Riley and Robinson were indicted in February 2010 on multiple felony charges stemming from a scam that the District Attorney's Office alleges the pair perpetrated in 2005 and 2006.

Riley, a former insurance broker and partner at Riley, Garrison & Associates, faced 20 years in prison and six-figure fines if he had been convicted of three counts each of grand theft, commercial bribery and money laundering.

Robinson, the Pechanga tribe's former chief financial officer, faced up to seven years behind bars had he been convicted of grand theft and three counts of bribery.

On all but the bribery counts, the jury voted 8-4 for acquittal. On the bribery counts, the vote was 10-2 for guilt.

According to Deputy District Attorney Jeanne Roy, the defendants began their alleged illicit activity shortly after Hurricane Katrina struck in September 2005. Commercial insurance rates skyrocketed following the disaster, enabling the pair to justify exorbitant insurance costs from which they gained, Roy said.
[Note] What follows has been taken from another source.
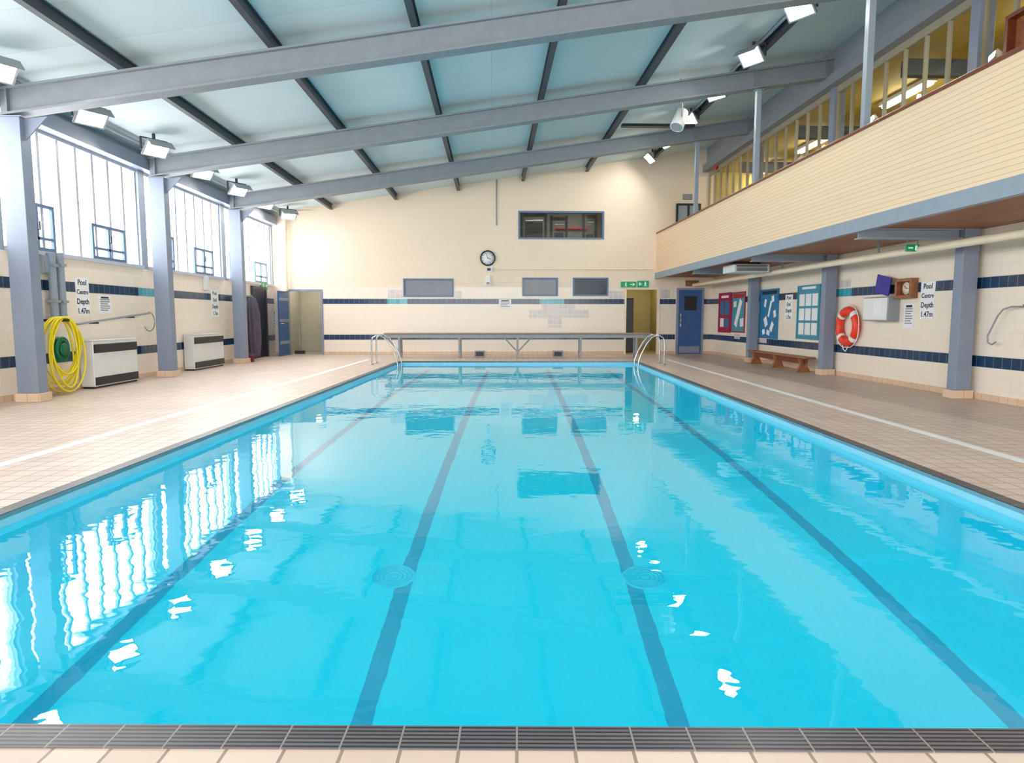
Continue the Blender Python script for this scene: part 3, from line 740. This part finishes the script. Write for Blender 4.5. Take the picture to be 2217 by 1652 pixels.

She alleged that Riley artificially inflated the tribe's property and risk insurance premiums to pocket large sums disguised as fees, with Robinson's complicity.

The prosecution contended that Robinson received $190,000 under the table for his participation. Jensen characterized the payments as "loans" that his client needed to pay down divorce-related debts.

According to Riley's attorney, Souley Diallo, his client never committed a crime, and the prosecution's case boils down to a misunderstanding of complex financial arrangements.

"This is about making a profit. It's good to make a profit. At what point does profiting too much mean you're stealing?" Jensen told CNS. "Finding a way to make a profit and stay in business is what we do in America."

Riley is free on $1 million bail, and Robinson is free on a $120,000 bond.